Yeah, Jesse James Hollywood was in the news back then, but I predictably didn't care about him. How I came to the film this late is somebody suggested it while I looked up info on Bully. It's true that they're similar, but Larry Clark did it so much better, especially on the gritty side.

At first, I thought the acting was corny and the dialogue terrible. If that's how they spoke, then so be it which is a strong indicator of low IQ. These idiots are also weak wannabes, and I can come up with some people who can easily beat the living shit out of them. But somehow, the movie is watchable like a bad train wreck with an expected ending.
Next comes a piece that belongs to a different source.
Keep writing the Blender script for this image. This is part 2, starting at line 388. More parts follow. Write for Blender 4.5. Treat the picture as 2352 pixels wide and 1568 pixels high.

Only Justin Timberlake impresses me; his acting craft keeps improving all the time. The same can be said for Ben Foster who's clearly over the top, but his on-screen time is so short that a lot of potential has gone untapped. Everybody else is more or less okay. I'm surprised to see Bruce Willis and Sharon Stone looking old by now.

All the names have been changed, but the story is still the same in terms of what happened in Southern California during the summer of 2000. Johnny Truelove is Jesse James Hollywood, Frankie Ballenbacher is Jesse Rugge, Elvis Schmidt is Ryan Hoyt, Keith Stratten is Graham Pressley, and Zack Mazursky is Nicholas Markowitz. The debt was $36,000, not $1,200 (gee...such a puny sum).

Only Hollywood (who fled for five years before he was caught in Saquarema, Brazil, which happened after the filming was completed, hence the new ending) and Hoyt are in prison for life while Pressley and Rugge got out in 2007 and 2013, respectively, after serving seven and eleven years. Believe it or not, Anton Yelchin, the Russian actor who played the victim, died in 2016 at age 27 when his Jeep Grand Cherokee rolled backwards, crushing his chest against the pillar and security fence.

All in all, Alpha Dog isn't a well-directed picture but contains enough energy to grab my attention from start to finish.